Once we have the goal, we can both evaluate the value of the effort and brainstorm alternatives that may product better impact. Imagine the five whys a ladder you can traverse up and down to drive focused brainstorming.

5. Drive Revenue and Market share
Are there other ways we could do this? Of course. Our business and product strategy should include choices such as moving to other markets or creating new products. But that may not be strategically wise, depending on company resources or other factors.

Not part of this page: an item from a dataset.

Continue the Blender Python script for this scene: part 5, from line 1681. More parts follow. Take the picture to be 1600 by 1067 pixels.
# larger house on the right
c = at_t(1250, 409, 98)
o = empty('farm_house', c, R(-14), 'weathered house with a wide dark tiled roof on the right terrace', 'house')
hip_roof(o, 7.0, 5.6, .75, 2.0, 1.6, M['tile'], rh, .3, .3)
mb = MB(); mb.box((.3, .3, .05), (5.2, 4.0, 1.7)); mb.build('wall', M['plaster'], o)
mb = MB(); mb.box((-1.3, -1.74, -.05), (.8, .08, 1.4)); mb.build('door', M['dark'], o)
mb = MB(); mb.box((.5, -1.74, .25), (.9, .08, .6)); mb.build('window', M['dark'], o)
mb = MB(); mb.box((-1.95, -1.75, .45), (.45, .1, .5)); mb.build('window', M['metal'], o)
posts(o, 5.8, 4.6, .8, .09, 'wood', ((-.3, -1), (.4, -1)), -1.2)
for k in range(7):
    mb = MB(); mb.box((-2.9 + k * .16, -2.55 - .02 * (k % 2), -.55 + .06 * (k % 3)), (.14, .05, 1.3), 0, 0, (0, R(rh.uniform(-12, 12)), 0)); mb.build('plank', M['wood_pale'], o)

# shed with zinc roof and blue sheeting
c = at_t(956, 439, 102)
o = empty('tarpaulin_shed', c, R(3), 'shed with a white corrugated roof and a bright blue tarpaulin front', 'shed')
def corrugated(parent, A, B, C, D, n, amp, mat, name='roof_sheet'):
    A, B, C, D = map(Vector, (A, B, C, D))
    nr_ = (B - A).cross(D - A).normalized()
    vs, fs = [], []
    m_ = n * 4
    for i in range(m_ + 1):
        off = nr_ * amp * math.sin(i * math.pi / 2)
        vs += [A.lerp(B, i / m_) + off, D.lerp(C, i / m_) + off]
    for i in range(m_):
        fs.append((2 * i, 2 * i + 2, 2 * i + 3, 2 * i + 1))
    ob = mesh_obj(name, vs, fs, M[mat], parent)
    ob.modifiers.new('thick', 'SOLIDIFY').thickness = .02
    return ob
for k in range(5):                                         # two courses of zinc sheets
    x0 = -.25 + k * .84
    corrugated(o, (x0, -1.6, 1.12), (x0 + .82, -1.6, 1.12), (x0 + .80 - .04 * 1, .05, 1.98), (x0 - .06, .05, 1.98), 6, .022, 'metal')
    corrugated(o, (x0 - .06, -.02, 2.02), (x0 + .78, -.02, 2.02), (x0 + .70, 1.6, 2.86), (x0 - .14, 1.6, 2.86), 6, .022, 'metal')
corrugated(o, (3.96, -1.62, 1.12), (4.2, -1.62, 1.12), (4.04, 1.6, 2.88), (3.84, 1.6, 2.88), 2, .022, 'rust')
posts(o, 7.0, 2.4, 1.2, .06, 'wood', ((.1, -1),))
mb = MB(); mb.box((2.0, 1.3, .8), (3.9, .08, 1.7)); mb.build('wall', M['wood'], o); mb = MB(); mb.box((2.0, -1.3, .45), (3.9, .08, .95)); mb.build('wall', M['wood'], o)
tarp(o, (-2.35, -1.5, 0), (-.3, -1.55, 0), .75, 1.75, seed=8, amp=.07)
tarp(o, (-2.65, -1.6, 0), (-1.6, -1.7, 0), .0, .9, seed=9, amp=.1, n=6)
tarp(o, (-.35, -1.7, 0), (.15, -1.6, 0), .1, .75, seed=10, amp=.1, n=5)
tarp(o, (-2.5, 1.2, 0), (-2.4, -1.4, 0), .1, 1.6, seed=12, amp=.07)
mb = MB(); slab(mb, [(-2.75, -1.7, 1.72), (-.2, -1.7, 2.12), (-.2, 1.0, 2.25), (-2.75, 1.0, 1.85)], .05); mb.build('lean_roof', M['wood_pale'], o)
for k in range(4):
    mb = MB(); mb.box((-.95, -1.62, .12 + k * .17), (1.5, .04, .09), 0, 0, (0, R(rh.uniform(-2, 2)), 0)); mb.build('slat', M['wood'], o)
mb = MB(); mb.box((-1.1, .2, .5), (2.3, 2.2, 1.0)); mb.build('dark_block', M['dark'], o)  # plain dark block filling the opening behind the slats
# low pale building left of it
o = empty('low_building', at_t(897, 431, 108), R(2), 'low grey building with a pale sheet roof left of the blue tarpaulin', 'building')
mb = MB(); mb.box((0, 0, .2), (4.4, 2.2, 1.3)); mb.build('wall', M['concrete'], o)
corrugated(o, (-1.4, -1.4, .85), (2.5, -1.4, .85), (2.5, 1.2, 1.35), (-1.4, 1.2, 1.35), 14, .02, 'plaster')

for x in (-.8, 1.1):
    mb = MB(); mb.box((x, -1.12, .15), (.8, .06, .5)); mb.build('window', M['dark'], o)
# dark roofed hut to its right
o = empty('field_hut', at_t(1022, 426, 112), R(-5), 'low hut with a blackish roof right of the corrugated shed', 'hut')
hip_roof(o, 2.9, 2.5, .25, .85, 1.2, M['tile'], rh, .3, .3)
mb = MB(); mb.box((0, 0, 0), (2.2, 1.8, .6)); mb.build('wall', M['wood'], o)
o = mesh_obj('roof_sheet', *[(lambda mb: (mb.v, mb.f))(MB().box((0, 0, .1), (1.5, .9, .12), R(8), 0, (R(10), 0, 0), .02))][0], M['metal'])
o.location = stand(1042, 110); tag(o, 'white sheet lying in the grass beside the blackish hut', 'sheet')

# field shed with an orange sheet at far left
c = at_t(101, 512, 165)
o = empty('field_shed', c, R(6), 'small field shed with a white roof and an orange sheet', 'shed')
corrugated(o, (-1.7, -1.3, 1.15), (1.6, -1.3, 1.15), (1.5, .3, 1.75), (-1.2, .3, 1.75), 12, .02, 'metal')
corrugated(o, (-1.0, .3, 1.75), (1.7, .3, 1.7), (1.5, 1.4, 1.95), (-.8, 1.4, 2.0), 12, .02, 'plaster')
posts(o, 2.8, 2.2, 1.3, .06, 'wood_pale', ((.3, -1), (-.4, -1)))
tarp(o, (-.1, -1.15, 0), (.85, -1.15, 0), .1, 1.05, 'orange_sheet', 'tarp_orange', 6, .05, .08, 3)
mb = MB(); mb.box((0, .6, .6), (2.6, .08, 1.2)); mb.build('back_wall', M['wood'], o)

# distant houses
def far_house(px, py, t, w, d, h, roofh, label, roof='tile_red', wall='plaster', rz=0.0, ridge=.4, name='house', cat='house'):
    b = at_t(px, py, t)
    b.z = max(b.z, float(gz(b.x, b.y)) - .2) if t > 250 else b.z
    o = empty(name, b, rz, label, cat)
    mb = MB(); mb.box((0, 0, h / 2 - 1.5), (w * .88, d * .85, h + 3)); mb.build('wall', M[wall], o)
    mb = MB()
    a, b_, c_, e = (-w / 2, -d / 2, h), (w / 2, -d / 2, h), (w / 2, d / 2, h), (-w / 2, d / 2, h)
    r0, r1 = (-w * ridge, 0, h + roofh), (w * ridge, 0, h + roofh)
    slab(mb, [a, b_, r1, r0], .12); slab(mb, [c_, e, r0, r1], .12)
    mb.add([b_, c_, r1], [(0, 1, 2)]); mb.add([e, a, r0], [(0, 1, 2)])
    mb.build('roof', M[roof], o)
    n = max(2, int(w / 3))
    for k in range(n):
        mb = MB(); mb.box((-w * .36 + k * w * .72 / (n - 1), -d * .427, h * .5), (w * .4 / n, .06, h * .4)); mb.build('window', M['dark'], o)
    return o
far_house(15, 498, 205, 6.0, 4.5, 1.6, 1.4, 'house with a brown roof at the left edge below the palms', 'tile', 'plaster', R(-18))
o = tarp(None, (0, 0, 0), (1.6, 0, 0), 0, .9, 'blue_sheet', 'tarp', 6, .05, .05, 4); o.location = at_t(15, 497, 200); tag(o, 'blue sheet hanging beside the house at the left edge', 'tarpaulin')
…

4. Drive repeat business and referrals
This is a desirable outcome. Any business would enjoy cost-free acquisition and low-cost retention. Aquistion is hard, reacquisition is harder. Are there other cheaper and/or higher impact ways to do this? Perhaps improving customer service would have a larger impact. Maybe creating a referral program might work better.

3. To enhance brand reputation and customer loyalty.
Now can you brainstorm some ways to do this? Often we quickly make assumptions without thinking them through, but every project we assign resources to is an opportunity cost: now those people can’t work on another project that could be more effective or efficient.

Benefits of Focusing on Outcomes

  • Clarity and Direction: By understanding the desired outcome, teams and individuals gain clarity on what they are aiming to achieve, allowing for more focused and strategic efforts.
  • Motivation and Engagement: Outcomes connect daily tasks to broader goals or missions, providing a sense of purpose and motivation.
  • Measurement and Adaptability: Outcomes, being more measurable, offer clearer benchmarks for success, allowing for more agile responses and adjustments in strategy.

Implementing the Five Whys

To effectively apply the Five Whys in transforming tasks into key results:

  1. Start with a key result that is actually a task and state it as clearly as possible.
  2. Ask Why: Question the purpose of the task, seeking to understand the underlying objective or benefit. If a member of your team thinks up a task, there is almost always a hidden assumption about the effect that will task will have.
  3. Dig Deeper: Continue asking “Why?” for each answer, aiming for a deeper layer of understanding with each question.
  4. Identify the Outcome: Use the insights from the questioning process to define the desired outcome in specific, measurable terms. make sure the outcomes is at the right level for the team: do they have the right resources and sphere of influence to make that outcome happen? e.g. a designer embedded in the website team probably can’t affect the mobile software product team (assuming the company sells mobile software and uses the website as a sales channel.)
  5. Align Actions with Outcomes: Reevaluate and adjust the original task or develop new strategies to ensure alignment with the identified outcome.


The Five Whys Technique offers a powerful method for transcending the mundane checklist of tasks, elevating them to strategic outcomes that drive meaningful progress. By continuously questioning the purpose behind our actions, we can ensure that our efforts are not just busywork, but purposeful strides towards impactful results. In doing so, we not only achieve more but also find greater satisfaction in our work, knowing that every task is a step towards a significant outcome.